> [Exercise material]:
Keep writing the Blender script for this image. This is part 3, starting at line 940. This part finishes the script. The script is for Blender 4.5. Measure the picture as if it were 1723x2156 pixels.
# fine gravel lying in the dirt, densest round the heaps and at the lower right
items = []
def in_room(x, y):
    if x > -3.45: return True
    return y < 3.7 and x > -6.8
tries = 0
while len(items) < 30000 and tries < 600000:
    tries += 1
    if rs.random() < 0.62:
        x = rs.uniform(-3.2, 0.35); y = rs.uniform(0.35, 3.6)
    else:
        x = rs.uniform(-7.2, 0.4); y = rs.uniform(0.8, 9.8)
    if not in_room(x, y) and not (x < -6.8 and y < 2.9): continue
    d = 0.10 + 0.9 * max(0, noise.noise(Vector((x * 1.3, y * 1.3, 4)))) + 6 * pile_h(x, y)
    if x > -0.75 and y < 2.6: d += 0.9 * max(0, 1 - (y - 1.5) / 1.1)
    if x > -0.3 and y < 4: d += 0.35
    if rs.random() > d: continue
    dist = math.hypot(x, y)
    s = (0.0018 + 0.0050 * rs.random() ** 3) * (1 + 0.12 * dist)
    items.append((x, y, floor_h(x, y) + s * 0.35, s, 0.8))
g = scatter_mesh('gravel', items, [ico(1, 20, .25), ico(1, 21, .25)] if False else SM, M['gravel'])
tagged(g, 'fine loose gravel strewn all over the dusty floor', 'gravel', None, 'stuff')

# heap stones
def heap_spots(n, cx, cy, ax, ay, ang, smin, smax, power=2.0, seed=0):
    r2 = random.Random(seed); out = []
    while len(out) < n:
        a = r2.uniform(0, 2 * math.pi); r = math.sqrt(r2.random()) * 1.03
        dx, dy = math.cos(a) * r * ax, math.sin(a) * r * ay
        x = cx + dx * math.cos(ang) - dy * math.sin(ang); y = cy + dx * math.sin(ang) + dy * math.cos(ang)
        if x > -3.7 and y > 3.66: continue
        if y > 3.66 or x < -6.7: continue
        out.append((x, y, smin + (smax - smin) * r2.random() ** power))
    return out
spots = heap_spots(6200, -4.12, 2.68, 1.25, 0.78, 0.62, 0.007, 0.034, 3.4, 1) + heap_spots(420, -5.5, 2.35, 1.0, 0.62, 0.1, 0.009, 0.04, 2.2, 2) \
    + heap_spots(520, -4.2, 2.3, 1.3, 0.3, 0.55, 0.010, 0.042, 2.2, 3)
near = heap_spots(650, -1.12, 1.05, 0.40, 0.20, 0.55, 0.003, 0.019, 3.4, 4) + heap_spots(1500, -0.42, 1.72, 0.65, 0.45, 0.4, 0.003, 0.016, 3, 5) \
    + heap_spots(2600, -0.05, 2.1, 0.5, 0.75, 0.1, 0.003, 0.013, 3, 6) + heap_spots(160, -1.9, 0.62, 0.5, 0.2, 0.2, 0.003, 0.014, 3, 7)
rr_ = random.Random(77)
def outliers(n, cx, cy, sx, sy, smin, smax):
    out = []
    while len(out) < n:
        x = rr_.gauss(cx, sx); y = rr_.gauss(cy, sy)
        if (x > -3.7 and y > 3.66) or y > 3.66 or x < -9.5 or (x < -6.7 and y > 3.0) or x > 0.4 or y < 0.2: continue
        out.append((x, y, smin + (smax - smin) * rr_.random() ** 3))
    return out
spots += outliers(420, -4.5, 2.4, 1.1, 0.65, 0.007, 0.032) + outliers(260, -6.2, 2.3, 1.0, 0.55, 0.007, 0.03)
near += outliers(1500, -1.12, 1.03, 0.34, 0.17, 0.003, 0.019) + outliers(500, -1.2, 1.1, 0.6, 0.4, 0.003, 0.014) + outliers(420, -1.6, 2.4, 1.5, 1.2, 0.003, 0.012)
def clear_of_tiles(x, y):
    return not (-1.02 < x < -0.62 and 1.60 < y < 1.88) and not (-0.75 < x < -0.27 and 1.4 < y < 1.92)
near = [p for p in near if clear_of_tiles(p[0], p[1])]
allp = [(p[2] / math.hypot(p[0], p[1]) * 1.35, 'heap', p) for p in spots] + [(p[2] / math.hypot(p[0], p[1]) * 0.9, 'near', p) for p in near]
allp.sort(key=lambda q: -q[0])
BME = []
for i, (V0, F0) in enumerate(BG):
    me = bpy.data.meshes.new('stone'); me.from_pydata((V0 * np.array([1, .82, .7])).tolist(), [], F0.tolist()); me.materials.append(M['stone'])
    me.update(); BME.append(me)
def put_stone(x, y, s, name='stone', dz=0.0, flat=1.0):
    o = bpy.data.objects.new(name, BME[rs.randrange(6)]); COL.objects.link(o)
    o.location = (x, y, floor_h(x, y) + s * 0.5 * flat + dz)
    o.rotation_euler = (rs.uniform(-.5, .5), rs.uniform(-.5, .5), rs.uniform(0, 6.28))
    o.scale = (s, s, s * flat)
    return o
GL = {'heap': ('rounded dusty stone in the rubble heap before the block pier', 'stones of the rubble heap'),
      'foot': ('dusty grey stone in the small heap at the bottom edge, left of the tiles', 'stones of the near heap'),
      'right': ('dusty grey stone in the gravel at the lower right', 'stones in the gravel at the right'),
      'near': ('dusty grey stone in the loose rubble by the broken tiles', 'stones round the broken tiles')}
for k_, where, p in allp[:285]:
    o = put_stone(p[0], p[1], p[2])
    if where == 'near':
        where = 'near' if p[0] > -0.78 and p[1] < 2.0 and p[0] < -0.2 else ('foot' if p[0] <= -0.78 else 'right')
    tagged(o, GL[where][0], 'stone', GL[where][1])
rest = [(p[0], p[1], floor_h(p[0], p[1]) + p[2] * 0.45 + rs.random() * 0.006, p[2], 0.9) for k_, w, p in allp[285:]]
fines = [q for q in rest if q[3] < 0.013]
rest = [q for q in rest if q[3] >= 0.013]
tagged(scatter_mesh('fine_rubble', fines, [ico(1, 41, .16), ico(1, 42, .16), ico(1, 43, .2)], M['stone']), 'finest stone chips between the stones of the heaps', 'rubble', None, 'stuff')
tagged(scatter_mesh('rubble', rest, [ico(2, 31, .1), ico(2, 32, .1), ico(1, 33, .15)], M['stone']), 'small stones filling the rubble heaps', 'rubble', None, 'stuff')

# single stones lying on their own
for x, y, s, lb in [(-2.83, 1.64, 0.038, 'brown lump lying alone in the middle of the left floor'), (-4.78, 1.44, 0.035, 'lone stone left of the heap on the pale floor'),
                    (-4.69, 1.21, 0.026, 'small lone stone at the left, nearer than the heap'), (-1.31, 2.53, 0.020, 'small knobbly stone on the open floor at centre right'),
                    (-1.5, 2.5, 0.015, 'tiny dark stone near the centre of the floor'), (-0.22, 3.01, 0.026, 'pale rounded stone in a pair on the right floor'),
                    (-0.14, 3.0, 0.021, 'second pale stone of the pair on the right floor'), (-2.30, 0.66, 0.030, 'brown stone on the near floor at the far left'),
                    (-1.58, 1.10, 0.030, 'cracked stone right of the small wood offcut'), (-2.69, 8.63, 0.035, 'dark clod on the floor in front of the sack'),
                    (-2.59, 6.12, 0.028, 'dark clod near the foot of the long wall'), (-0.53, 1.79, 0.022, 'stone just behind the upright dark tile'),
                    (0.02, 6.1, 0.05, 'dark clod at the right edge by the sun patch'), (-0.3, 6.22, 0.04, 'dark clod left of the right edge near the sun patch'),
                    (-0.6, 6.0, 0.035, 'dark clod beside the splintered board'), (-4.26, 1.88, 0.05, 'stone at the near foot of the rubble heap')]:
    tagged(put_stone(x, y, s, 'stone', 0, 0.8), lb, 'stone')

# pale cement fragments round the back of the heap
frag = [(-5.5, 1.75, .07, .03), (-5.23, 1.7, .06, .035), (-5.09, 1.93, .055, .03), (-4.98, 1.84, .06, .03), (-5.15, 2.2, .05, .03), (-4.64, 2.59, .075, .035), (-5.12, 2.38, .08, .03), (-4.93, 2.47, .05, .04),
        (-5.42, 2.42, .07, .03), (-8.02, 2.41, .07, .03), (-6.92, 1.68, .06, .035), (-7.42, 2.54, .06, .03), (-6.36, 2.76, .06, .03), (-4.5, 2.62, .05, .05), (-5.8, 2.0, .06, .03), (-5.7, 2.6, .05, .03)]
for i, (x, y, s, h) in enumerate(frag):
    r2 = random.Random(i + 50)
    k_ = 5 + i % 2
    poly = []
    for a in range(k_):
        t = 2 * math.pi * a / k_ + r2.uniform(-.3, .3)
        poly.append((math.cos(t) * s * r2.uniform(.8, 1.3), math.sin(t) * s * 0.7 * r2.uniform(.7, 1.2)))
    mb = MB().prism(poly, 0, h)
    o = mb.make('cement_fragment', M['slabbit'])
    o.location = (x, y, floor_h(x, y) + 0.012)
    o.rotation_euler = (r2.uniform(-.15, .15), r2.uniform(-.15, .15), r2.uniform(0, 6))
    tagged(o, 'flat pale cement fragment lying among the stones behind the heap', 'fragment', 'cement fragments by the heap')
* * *
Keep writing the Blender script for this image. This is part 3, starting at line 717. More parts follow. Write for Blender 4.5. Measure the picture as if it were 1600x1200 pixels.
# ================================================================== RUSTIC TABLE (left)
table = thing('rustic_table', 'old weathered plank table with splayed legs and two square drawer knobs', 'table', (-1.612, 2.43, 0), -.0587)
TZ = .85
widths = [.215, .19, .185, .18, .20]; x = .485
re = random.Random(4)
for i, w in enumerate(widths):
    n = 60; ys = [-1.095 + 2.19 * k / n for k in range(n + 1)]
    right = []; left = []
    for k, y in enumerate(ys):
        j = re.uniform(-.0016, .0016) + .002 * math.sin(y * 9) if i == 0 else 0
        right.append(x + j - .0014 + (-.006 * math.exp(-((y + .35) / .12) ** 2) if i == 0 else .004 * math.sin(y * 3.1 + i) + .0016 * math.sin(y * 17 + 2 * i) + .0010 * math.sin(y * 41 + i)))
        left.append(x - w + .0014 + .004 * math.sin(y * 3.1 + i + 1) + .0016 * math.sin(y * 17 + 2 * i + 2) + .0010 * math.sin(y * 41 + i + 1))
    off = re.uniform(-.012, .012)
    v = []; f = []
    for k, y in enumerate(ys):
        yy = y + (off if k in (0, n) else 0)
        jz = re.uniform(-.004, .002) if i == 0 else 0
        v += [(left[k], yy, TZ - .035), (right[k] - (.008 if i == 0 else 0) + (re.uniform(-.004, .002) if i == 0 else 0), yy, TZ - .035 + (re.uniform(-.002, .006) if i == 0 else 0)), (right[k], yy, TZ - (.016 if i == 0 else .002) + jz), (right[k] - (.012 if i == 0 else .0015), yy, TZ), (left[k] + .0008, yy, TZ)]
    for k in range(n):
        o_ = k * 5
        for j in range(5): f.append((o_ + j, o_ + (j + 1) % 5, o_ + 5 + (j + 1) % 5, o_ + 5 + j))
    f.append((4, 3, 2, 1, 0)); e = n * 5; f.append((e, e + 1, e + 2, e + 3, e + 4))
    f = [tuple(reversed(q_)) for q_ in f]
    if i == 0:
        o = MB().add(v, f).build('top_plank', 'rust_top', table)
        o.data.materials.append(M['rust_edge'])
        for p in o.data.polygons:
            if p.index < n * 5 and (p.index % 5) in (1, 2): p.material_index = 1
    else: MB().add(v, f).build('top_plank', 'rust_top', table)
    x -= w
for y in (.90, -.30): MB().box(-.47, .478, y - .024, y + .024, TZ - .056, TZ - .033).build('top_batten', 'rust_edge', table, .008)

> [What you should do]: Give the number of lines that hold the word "script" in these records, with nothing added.

> [The response]: 2